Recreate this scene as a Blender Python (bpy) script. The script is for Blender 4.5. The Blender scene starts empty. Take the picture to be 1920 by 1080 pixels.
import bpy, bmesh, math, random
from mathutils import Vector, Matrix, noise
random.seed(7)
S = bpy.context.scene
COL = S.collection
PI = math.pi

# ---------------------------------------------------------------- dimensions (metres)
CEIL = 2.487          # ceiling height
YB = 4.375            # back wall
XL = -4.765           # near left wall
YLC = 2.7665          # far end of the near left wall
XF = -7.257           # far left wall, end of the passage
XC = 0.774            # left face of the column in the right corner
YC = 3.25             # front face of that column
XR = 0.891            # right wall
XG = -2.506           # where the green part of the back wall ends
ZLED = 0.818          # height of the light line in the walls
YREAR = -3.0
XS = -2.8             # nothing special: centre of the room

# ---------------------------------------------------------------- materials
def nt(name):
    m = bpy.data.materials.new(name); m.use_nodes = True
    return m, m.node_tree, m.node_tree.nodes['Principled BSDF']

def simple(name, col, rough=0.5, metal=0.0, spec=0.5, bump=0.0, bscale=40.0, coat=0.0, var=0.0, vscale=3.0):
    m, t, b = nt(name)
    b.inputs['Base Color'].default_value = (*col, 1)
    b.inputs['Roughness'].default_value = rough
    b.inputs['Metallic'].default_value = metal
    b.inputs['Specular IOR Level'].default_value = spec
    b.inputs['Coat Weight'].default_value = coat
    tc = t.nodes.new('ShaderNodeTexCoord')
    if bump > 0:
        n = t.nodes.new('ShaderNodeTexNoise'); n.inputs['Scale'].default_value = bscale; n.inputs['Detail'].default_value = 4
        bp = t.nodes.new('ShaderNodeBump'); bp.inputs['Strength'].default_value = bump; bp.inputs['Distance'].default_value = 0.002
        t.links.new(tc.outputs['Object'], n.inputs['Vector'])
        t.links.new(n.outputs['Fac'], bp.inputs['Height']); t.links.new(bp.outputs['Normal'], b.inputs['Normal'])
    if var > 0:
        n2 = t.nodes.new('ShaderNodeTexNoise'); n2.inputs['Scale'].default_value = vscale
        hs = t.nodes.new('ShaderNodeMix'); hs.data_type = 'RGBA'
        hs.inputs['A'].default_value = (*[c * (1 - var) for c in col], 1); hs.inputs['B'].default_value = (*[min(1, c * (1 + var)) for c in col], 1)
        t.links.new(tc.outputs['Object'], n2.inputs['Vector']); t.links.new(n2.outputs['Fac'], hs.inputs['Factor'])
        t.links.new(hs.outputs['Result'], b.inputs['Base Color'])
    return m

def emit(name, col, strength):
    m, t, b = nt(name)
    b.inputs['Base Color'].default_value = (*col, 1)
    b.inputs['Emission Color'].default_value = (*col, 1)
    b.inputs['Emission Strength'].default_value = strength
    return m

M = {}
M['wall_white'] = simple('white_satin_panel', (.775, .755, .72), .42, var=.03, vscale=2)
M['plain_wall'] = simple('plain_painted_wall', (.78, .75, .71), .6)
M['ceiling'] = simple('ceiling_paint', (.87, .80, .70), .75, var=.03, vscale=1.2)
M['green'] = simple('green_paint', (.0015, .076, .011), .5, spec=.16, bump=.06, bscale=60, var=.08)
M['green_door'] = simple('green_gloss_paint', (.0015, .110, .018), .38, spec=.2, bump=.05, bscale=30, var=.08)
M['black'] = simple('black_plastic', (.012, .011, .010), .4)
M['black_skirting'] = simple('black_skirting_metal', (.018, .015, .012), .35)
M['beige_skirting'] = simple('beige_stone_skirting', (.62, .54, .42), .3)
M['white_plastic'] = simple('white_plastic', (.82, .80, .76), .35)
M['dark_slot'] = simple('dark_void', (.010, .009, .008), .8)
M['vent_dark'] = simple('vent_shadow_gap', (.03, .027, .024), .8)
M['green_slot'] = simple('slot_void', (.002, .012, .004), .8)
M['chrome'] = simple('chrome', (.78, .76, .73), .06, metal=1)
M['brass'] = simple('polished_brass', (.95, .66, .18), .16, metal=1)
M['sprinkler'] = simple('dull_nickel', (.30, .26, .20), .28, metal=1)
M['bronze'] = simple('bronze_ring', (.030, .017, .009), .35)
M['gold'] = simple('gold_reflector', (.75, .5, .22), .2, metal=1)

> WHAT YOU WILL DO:
From the first line to the last, please quote the material above exactly.

> CORRECT ANSWER:
Recreate this scene as a Blender Python (bpy) script. The script is for Blender 4.5. The Blender scene starts empty. Take the picture to be 1920 by 1080 pixels.
import bpy, bmesh, math, random
from mathutils import Vector, Matrix, noise
random.seed(7)
S = bpy.context.scene
COL = S.collection
PI = math.pi

# ---------------------------------------------------------------- dimensions (metres)
CEIL = 2.487          # ceiling height
YB = 4.375            # back wall
XL = -4.765           # near left wall
YLC = 2.7665          # far end of the near left wall
XF = -7.257           # far left wall, end of the passage
XC = 0.774            # left face of the column in the right corner
YC = 3.25             # front face of that column
XR = 0.891            # right wall
XG = -2.506           # where the green part of the back wall ends
ZLED = 0.818          # height of the light line in the walls
YREAR = -3.0
XS = -2.8             # nothing special: centre of the room

# ---------------------------------------------------------------- materials
def nt(name):
    m = bpy.data.materials.new(name); m.use_nodes = True
    return m, m.node_tree, m.node_tree.nodes['Principled BSDF']

def simple(name, col, rough=0.5, metal=0.0, spec=0.5, bump=0.0, bscale=40.0, coat=0.0, var=0.0, vscale=3.0):
    m, t, b = nt(name)
    b.inputs['Base Color'].default_value = (*col, 1)
    b.inputs['Roughness'].default_value = rough
    b.inputs['Metallic'].default_value = metal
    b.inputs['Specular IOR Level'].default_value = spec
    b.inputs['Coat Weight'].default_value = coat
    tc = t.nodes.new('ShaderNodeTexCoord')
    if bump > 0:
        n = t.nodes.new('ShaderNodeTexNoise'); n.inputs['Scale'].default_value = bscale; n.inputs['Detail'].default_value = 4
        bp = t.nodes.new('ShaderNodeBump'); bp.inputs['Strength'].default_value = bump; bp.inputs['Distance'].default_value = 0.002
        t.links.new(tc.outputs['Object'], n.inputs['Vector'])
        t.links.new(n.outputs['Fac'], bp.inputs['Height']); t.links.new(bp.outputs['Normal'], b.inputs['Normal'])
    if var > 0:
        n2 = t.nodes.new('ShaderNodeTexNoise'); n2.inputs['Scale'].default_value = vscale
        hs = t.nodes.new('ShaderNodeMix'); hs.data_type = 'RGBA'
        hs.inputs['A'].default_value = (*[c * (1 - var) for c in col], 1); hs.inputs['B'].default_value = (*[min(1, c * (1 + var)) for c in col], 1)
        t.links.new(tc.outputs['Object'], n2.inputs['Vector']); t.links.new(n2.outputs['Fac'], hs.inputs['Factor'])
        t.links.new(hs.outputs['Result'], b.inputs['Base Color'])
    return m

def emit(name, col, strength):
    m, t, b = nt(name)
    b.inputs['Base Color'].default_value = (*col, 1)
    b.inputs['Emission Color'].default_value = (*col, 1)
    b.inputs['Emission Strength'].default_value = strength
    return m

M = {}
M['wall_white'] = simple('white_satin_panel', (.775, .755, .72), .42, var=.03, vscale=2)
M['plain_wall'] = simple('plain_painted_wall', (.78, .75, .71), .6)
M['ceiling'] = simple('ceiling_paint', (.87, .80, .70), .75, var=.03, vscale=1.2)
M['green'] = simple('green_paint', (.0015, .076, .011), .5, spec=.16, bump=.06, bscale=60, var=.08)
M['green_door'] = simple('green_gloss_paint', (.0015, .110, .018), .38, spec=.2, bump=.05, bscale=30, var=.08)
M['black'] = simple('black_plastic', (.012, .011, .010), .4)
M['black_skirting'] = simple('black_skirting_metal', (.018, .015, .012), .35)
M['beige_skirting'] = simple('beige_stone_skirting', (.62, .54, .42), .3)
M['white_plastic'] = simple('white_plastic', (.82, .80, .76), .35)
M['dark_slot'] = simple('dark_void', (.010, .009, .008), .8)
M['vent_dark'] = simple('vent_shadow_gap', (.03, .027, .024), .8)
M['green_slot'] = simple('slot_void', (.002, .012, .004), .8)
M['chrome'] = simple('chrome', (.78, .76, .73), .06, metal=1)
M['brass'] = simple('polished_brass', (.95, .66, .18), .16, metal=1)
M['sprinkler'] = simple('dull_nickel', (.30, .26, .20), .28, metal=1)
M['bronze'] = simple('bronze_ring', (.030, .017, .009), .35)
M['gold'] = simple('gold_reflector', (.75, .5, .22), .2, metal=1)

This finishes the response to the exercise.